## start

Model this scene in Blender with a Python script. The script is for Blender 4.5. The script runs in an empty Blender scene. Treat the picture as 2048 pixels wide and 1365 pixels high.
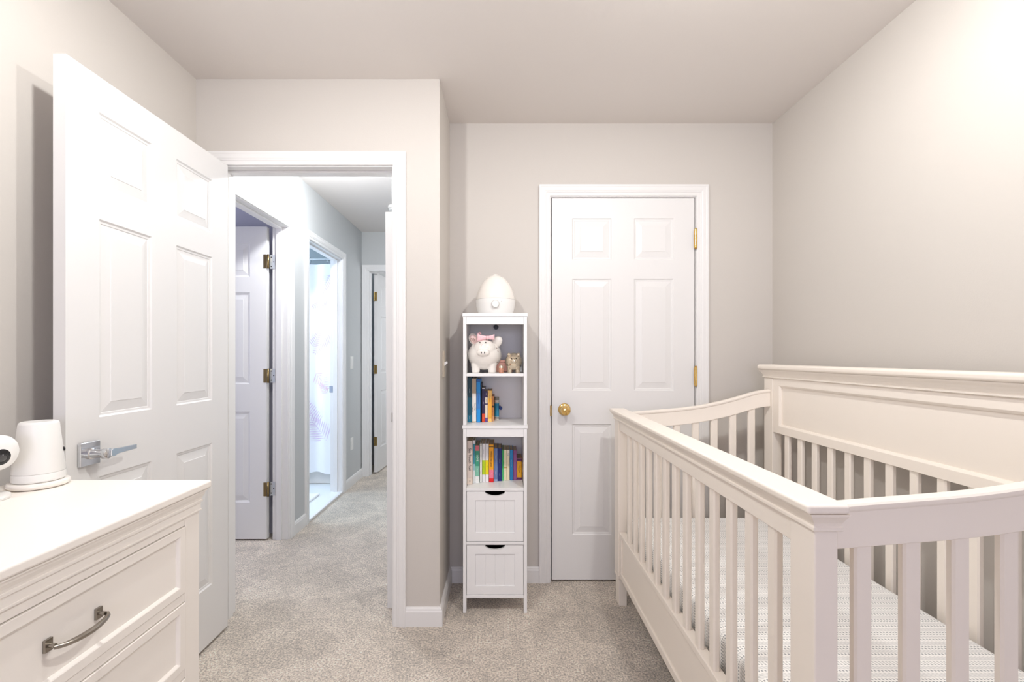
import bpy, bmesh, math, random
from mathutils import Vector, Matrix
random.seed(7)
PI = math.pi
scn = bpy.context.scene
COL = scn.collection

# ------------------------------------------------------------------ camera numbers
F, PX0, PY0, CZ = 930.0, 1005.0, 712.0, 1.204     # focal length (px), vanishing point, eye height
YB, YD = 2.473, 2.076                            # closet wall, doorway wall
XL, XR, XC, ZC = -1.368, 1.436, -0.281, 2.44     # left wall, right wall, recess corner, ceiling

# ------------------------------------------------------------------ materials
def srgb(c):
    return tuple(((v / 12.92) if v <= 0.04045 else ((v + 0.055) / 1.055) ** 2.4) for v in c)

def hx(s):
    return srgb(tuple(int(s[i:i + 2], 16) / 255 for i in (0, 2, 4)))

def mat(name, col, rough=0.5, metal=0.0, bump=0.0, bscale=200.0, spec=0.5, coat=0.0, trans=0.0, ior=1.45, mott=0.0, mscale=4.0):
    m = bpy.data.materials.new(name)
    m.use_nodes = True
    nt = m.node_tree
    b = nt.nodes['Principled BSDF']
    b.inputs['Base Color'].default_value = (*col, 1)
    b.inputs['Roughness'].default_value = rough
    b.inputs['Metallic'].default_value = metal
    b.inputs['Specular IOR Level'].default_value = spec
    b.inputs['Coat Weight'].default_value = coat
    b.inputs['Transmission Weight'].default_value = trans
    b.inputs['IOR'].default_value = ior
    tc = None
    if bump or mott:
        tc = nt.nodes.new('ShaderNodeTexCoord')
    if bump:
        n = nt.nodes.new('ShaderNodeTexNoise')
        n.inputs['Scale'].default_value = bscale
        n.inputs['Detail'].default_value = 3
        nt.links.new(tc.outputs['Object'], n.inputs['Vector'])
        bp = nt.nodes.new('ShaderNodeBump')
        bp.inputs['Strength'].default_value = bump
        bp.inputs['Distance'].default_value = 0.002
        nt.links.new(n.outputs['Fac'], bp.inputs['Height'])
        nt.links.new(bp.outputs['Normal'], b.inputs['Normal'])
    if mott:
        n2 = nt.nodes.new('ShaderNodeTexNoise')
        n2.inputs['Scale'].default_value = mscale
        n2.inputs['Detail'].default_value = 4
        nt.links.new(tc.outputs['Object'], n2.inputs['Vector'])
        mr = nt.nodes.new('ShaderNodeMapRange')
        mr.inputs['From Min'].default_value = 0.3
        mr.inputs['From Max'].default_value = 0.7
        mr.inputs['To Min'].default_value = 1 - mott
        mr.inputs['To Max'].default_value = 1 + mott
        nt.links.new(n2.outputs['Fac'], mr.inputs['Value'])
        mx = nt.nodes.new('ShaderNodeVectorMath')
        mx.operation = 'SCALE'
        mx.inputs[0].default_value = col
        nt.links.new(mr.outputs['Result'], mx.inputs['Scale'])
        nt.links.new(mx.outputs['Vector'], b.inputs['Base Color'])
    return m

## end

Repeat the data exactly in full, omitting its pictures.

ANSWER FOR THE TASK:
Model this scene in Blender with a Python script. The script is for Blender 4.5. The script runs in an empty Blender scene. Treat the picture as 2048 pixels wide and 1365 pixels high.
import bpy, bmesh, math, random
from mathutils import Vector, Matrix
random.seed(7)
PI = math.pi
scn = bpy.context.scene
COL = scn.collection

# ------------------------------------------------------------------ camera numbers
F, PX0, PY0, CZ = 930.0, 1005.0, 712.0, 1.204     # focal length (px), vanishing point, eye height
YB, YD = 2.473, 2.076                            # closet wall, doorway wall
XL, XR, XC, ZC = -1.368, 1.436, -0.281, 2.44     # left wall, right wall, recess corner, ceiling

# ------------------------------------------------------------------ materials
def srgb(c):
    return tuple(((v / 12.92) if v <= 0.04045 else ((v + 0.055) / 1.055) ** 2.4) for v in c)

def hx(s):
    return srgb(tuple(int(s[i:i + 2], 16) / 255 for i in (0, 2, 4)))

def mat(name, col, rough=0.5, metal=0.0, bump=0.0, bscale=200.0, spec=0.5, coat=0.0, trans=0.0, ior=1.45, mott=0.0, mscale=4.0):
    m = bpy.data.materials.new(name)
    m.use_nodes = True
    nt = m.node_tree
    b = nt.nodes['Principled BSDF']
    b.inputs['Base Color'].default_value = (*col, 1)
    b.inputs['Roughness'].default_value = rough
    b.inputs['Metallic'].default_value = metal
    b.inputs['Specular IOR Level'].default_value = spec
    b.inputs['Coat Weight'].default_value = coat
    b.inputs['Transmission Weight'].default_value = trans
    b.inputs['IOR'].default_value = ior
    tc = None
    if bump or mott:
        tc = nt.nodes.new('ShaderNodeTexCoord')
    if bump:
        n = nt.nodes.new('ShaderNodeTexNoise')
        n.inputs['Scale'].default_value = bscale
        n.inputs['Detail'].default_value = 3
        nt.links.new(tc.outputs['Object'], n.inputs['Vector'])
        bp = nt.nodes.new('ShaderNodeBump')
        bp.inputs['Strength'].default_value = bump
        bp.inputs['Distance'].default_value = 0.002
        nt.links.new(n.outputs['Fac'], bp.inputs['Height'])
        nt.links.new(bp.outputs['Normal'], b.inputs['Normal'])
    if mott:
        n2 = nt.nodes.new('ShaderNodeTexNoise')
        n2.inputs['Scale'].default_value = mscale
        n2.inputs['Detail'].default_value = 4
        nt.links.new(tc.outputs['Object'], n2.inputs['Vector'])
        mr = nt.nodes.new('ShaderNodeMapRange')
        mr.inputs['From Min'].default_value = 0.3
        mr.inputs['From Max'].default_value = 0.7
        mr.inputs['To Min'].default_value = 1 - mott
        mr.inputs['To Max'].default_value = 1 + mott
        nt.links.new(n2.outputs['Fac'], mr.inputs['Value'])
        mx = nt.nodes.new('ShaderNodeVectorMath')
        mx.operation = 'SCALE'
        mx.inputs[0].default_value = col
        nt.links.new(mr.outputs['Result'], mx.inputs['Scale'])
        nt.links.new(mx.outputs['Vector'], b.inputs['Base Color'])
    return m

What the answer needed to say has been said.